Uma Ave Maria e um Pai Nosso
para amenizar o sofrimento!

Pelas frestas,
viam-se as últimas gotas
de estrelas trêmulas circulando
sobre tábuas podres sobrepostas
e esqueletos de caibros sob a lua
que ludibriava os telhados...

O dia florescia na enchente,
atiçada pela maré de março.
Em cada barraco, olhos velados
retiravam o que tinham
e o que não tinham, sufoco!
O povo dos alagados
recorria a todos os santos
sob a luz de um sol minguado...

Correi, marezeiros!
Há nas pontes,
dependurados e sombreados,
desejos da vida, sangue em lágrimas,
trapos velhos e pinicos furados
rasgando o ventre dos sonhos
sempre macerados!

Bocas de caranguejos,
mosquitos circulando
e asas de morcegos.
Nenhuma flor como desejo...

A maré cheia
nos convidava ao mergulho.
Crianças davam caídas,
era o prazer do corpo na água,
o debater de braços e pernas,
nadar!

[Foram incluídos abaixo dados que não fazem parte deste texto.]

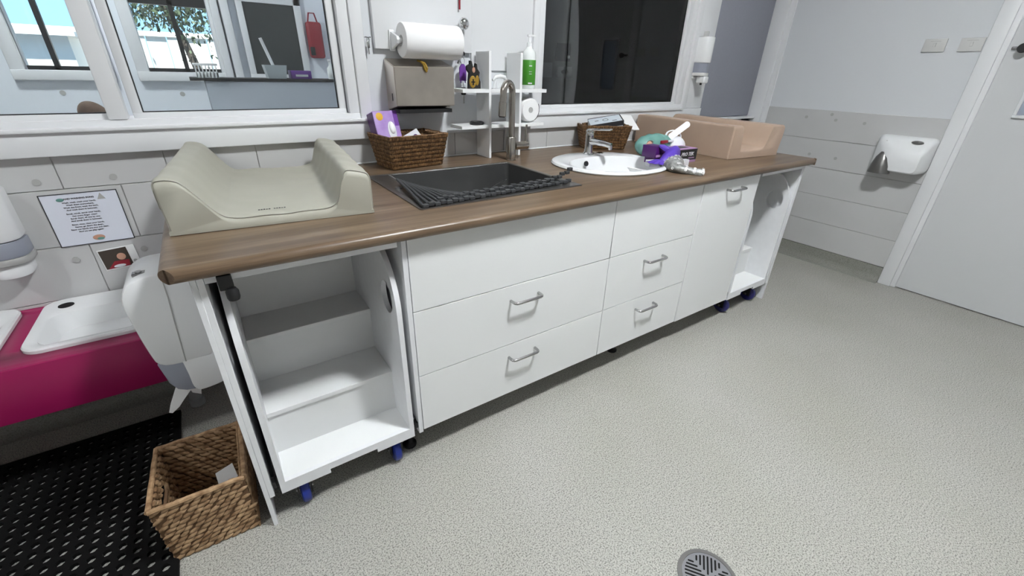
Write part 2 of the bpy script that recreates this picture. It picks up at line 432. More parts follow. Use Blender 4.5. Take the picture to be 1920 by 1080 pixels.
ar.build('architrave', 'trim_paint', W1)
ar = MB()
ar.box(1.625, 3.185, YW-0.030, YW, 1.012, 1.092, 0.004).box(1.66, 2.96, YW-0.042, YW+0.01, 1.084, 1.096, 0.003)
ar.box(1.625, 1.664, YW-0.028, YW, 1.092, 2.2, 0.004)
ar.box(2.951, 3.00, YW-0.030, YW, 1.092, 2.2, 0.005).box(3.00, 3.185, YW-0.022, YW, 1.092, 2.2, 0.004)
ar.build('architrave', 'trim_paint', W2)
# grey board beyond the window and its white ledge
o = MB().box(3.19, 3.866, YW-0.014, YW-0.001, 1.022, 2.3, 0.003).build('wall_board', 'grey_board'); tag(o, 'tall slate grey board on wall in the far corner', 'board')
t = thing('wall_ledge', 'short white ledge below the slate grey board in corner', 'ledge', (3.67, YW-0.04, 0.99))
MB().box(3.46, 3.866, YW-0.075, YW-0.002, 1.004, 1.018, 0.002).build('ledge_board', 'trim_paint', t)
MB().box(3.80, 3.82, YW-0.065, YW-0.002, 0.975, 1.004).build('bracket', 'black_plastic', t)

# ---- door in the right wall
d = MB()
d.box(XR-0.028, XR+0.1, -0.385, -0.312, 0.0, 2.16, 0.005).box(XR-0.028, XR+0.1, -1.45, -1.38, 0, 2.16, 0.005).box(XR-0.028, XR+0.1, -1.45, -0.312, 2.10, 2.18, 0.005)
D = struct(d, 'door_1', 'trim_paint', smooth=True)
MB().box(XR-0.016, XR+0.08, -0.412, -0.380, 0.0, 2.1, 0.004).build('door_stop', 'trim_paint', D)
PW = (-0.79, -0.566, 1.14, 1.63)
def panel_with_hole(x0, x1, y0, y1, z0, z1, h):
    return MB().box(x0, x1, y0, y1, z0, h[2]).box(x0, x1, y0, y1, h[3], z1).box(x0, x1, y0, h[0], h[2], h[3]).box(x0, x1, h[1], y1, h[2], h[3])
panel_with_hole(XR+0.045, XR+0.06, -1.45, -0.38, 0.0, 2.12, PW).build('light_block', 'black_plastic', D, False)  # black sheet added behind the leaf to stop sky light leaking in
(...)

Ingenuidade da flor idade...
Na borda do prazer,
a cilada montava o cenário,
entre estacas, lixos e galhos.
O perigo era fatal... Tarde demais!
No azul, um sol de tempestades.
A morte é crua, a felicidade é fugaz,
na adversidade mais um que se vai!

Erguia-se um silêncio!
Havia uma alma desesperada,
em fuga, pedia a extrema-unção.
A tarde uivava, a dor se curvava
e nenhum padre, nenhuma benção,
mas a noite te virá em orações!
Naqueles momentos,
a maré cumpria a sua sina,
vestia-se de cinza
e nos desespero das lágrimas
uma garoa fina!

Mas, não sei, era paradoxal!
Pratos vazios, tripas em revoluções,
urubus, cachorros, baratas e ratos
lutavam por comidas no beira mangue.
Siris magros e mariscos aferventados,
crianças amareladas exangues.
O prato se repartia: mercúrios disputados,
enquanto lombrigas faziam greve de fome!

Sob um céu de jade natal chegava,
como luas estreladas!
Nos olhares, quanta alegria,
escondendo a dor, a melancolia...
Os barracos eram enfeitados,
nos pisos de tábuas carcomidas
a areia branca dava o toque mágico,
nos alagados, enfim, tinha vida!

Nos jarros de barro,
galhos de pitanga e espadas de Ogum,
folhas de arruda presas nas portas,
sal grosso nos telhados e alfazema
para espantar os maus-olhados,
gatos pretos ludibriados...

A noite era o olhar e viria em clarões!
Nas portas, nenhum tamanco, nenhum chinelo.
Pela manhã, nenhuma bola, nenhuma boneca!
Papai Noel nunca vinha, disfarçava, enganava...

No fundo de nós,
uns olhos de tormentos
torturados por natais iguais,
à procura de manhãs desiguais!

Valei-nos Jesus menino!
Lembrai dos seus pequeninos,
em suas mãos os nossos destinos!

O Sibarita

abraços,
O Sibarita

Klatuu o embuçado disse...

Este é um bom poema.
Tendo em consideração o presente da civilização africana... suponho que a «poesia de intervenção e denúncia» se torna natural; uma qualquer forma de neo-realismo... Mas não esqueças as paisagens inauditas, os animais belos e livres, os poentes e os nascentes, a beleza da mulher africana, generosa e altiva, e o cheiro da terra, da chuva e do ar... Há todo um reino de preciosos lugares da alma e do coração à espera de ganharem forma poética!

Abraço!

brilho da lua disse...

feliz desejo o da Juliana,
senão não poderíamos desfrutar desta bela e intensa poesia...
fico a aguardar pelos tais "lugares da alma e do coração à espera de ganharem forma poética!" :O)

Madeira Inside disse...

Olá!!!!!!
:))))))
Boa! Gostei muito de te ler!
Líndo poema!
São histórias, choros e espernaças de todos os dias!